“AS-COL-TA!” (Listen!) is the imperative repeated throughout Luigi Nono’s Prometeo. The composer subtitled his magnum opus, which premiered in 1985, “tragedia dell’ascolto”, a tragedy of listening. It could also be described as a challenge to listen. Nono, Italian Resistance fighter, left-wing political activist, thinker and traveller wanted to change our experience of listening to music by making sound itself the dramaturgical skein of his “opera”.

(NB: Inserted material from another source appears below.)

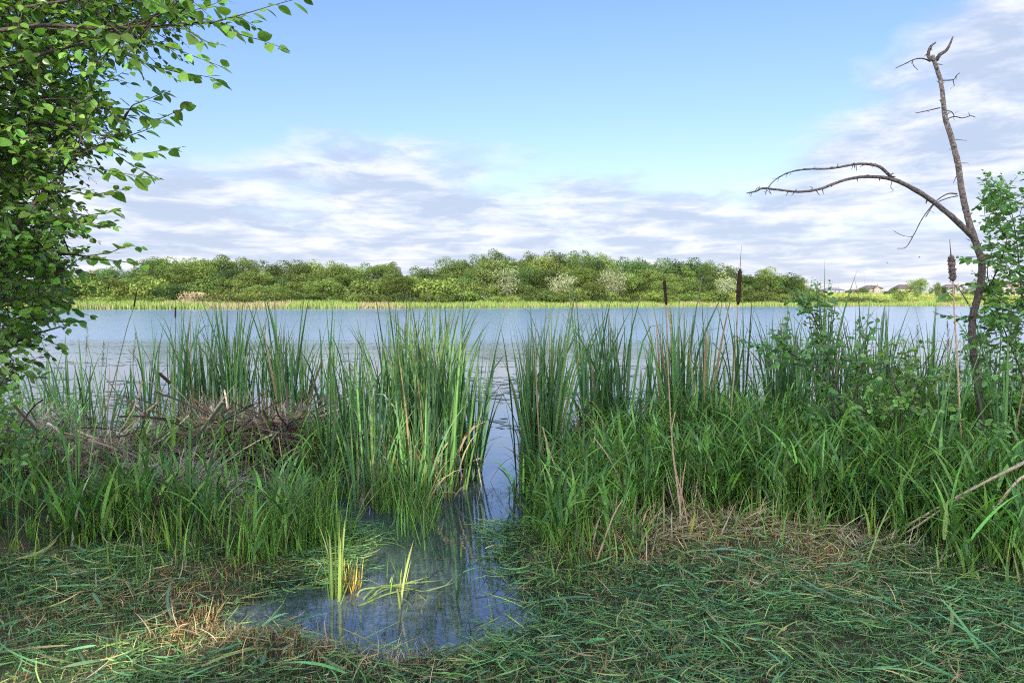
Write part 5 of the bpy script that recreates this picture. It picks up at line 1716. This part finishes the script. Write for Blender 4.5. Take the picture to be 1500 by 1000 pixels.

Prometeo is a colossal undertaking requiring specialist performers. The composer stipulated the positioning of the singers and instrumentalists around the audience, an architecture inspired by the cori spezzati, separated choirs singing in opposite lofts, of late Renaissance church music. For the Nono minifestival within the Holland Festival, the huge gasholder at the Westergasfabriek, a former coal gas plant, was transformed into the specified cathedral of sound. The two conductors, Ingo Metzmacher and Matilda Hofman, stood on a low platform on the north side, with the Schola Heidelberg choir and one orchestral grouping from the combined SWR Baden-Baden and Freiburg Symphony Orchestra and SWR Experimental Studio. The other three orchestral groupings, solo singers, and two speakers, Caroline Chaniolleau and Mathias Jung, were scattered on a three-level scaffolding construction on the other three sides. All performers were miked to enable live electronic manipulation, coordinated by André Richard. Once the performance started, it was tempting to look around trying to trace where each sound was coming from, which proved disorientating. A phrase could originate from a bassoon player behind you, but come at you through the loudspeakers on the left.
The libretto, by philosopher Massimo Cacciari, is based on sources related to the myth of Prometheus, the immortal Titan who stole fire from the gods and was chained to a rock where an eagle daily devoured his perpetually regenerating liver. The nine sections contain texts by, among others, Aeschylus, Goethe, Hölderlin, and Walter Benjamin, a German philosopher who committed suicide while fleeing from the Nazis, and who refused to view history as a continuum of progress. However, the words are not discernable as ancient Greek or German, because Nono deconstructs them into their phonetic components, echoing, kneading and stretching the fragments and moving them at different speeds. We can occasionally make out a whole word: “Gaia”, “Prometheus”, “silence”, “eternal”, but most of the time we hear elongated vowels (EEEE-OOOO). Sometimes only the consonants are articulated. The short phrases lurch and flit in and out of silence. Syllables linger and overlap, or evaporate suddenly. Similarly, musical elements are disentangled and rewoven into elusive composites. A single tone in a chord will persevere, forking into another chord coming from the opposite direction.
Despite the electronic manipulation, the sound is organic and oscillates with emotion. Nono was a key figure of the 1950s avant-garde, but adopted a flexible approach to the restrictions of twelve-tone serialism, spearheaded by Arnold Schoenberg, who became his father-in-law. Moreover, his political activism kept his compositions centred on the human plight. In Prometeo the singers balance brittle polyphonic arcs of luminous sound, while the orchestra interjects with dissonant, microtonal music, voicing the snorting and flaring of beasts, the shuffle of reptiles, the very creaking and crimping of the earth. The effect is one of cries and groans rebounding in primordial chasms, whispers and trickles in caves, echoes intersecting across expanses of water. The coils of sounds and silences never stop moving, sometimes converging to suspend time, sometimes swirling to accelerate it.
The choral writing, based on simple intervals (many 4ths and 5ths), contains ungraspably beautiful passages and culminates in the haunting final section, “Stasimo Secondo”, reminiscent of an exiting Greek chorus. Like the choir, a secure and impressive Schola Heidelberg, the five soloists paint tone pictures using various voice production techniques, including singing into their cupped hands. “We vanish, we fall/ the suffering humans/ blind from one/ hour to another/ like water thrown/ from cliff to cliff/ for years into the unknown depths”. Hölderlin’s verses from “Hyperion’s Song of Fate”, set in “Isola Seconda”, are too refracted to make out, but are depicted by splashes of high voices tossing about on serrated sound columns rising from flute and clarinet. Blending marvellously together, each soloist showed a distinct vocal colour. Susanna Andersson’s seraphic soprano evoked open skies and bird flight and contralto Noa Frenkel the deep, fecund earth. Mezzo-sopranos Christina Daletska and Els Janssens-Vanmunster were the ember-toned middle range and Marcus Francke produced incorporeal tenor sounds.
Prometeo fascinates with its inventiveness, seduces with its beauty, but also intentionally frustrates by denying the intellect direct meaning. Nono asks the listener to abandon understanding through semantics in favour of exploring through perception. Anyone interested in post-World War II music, given the opportunity to hear this work live, should set aside all preconceptions about opera, serialism, singing, words, and meaning, take up the challenge and go “Listen!”.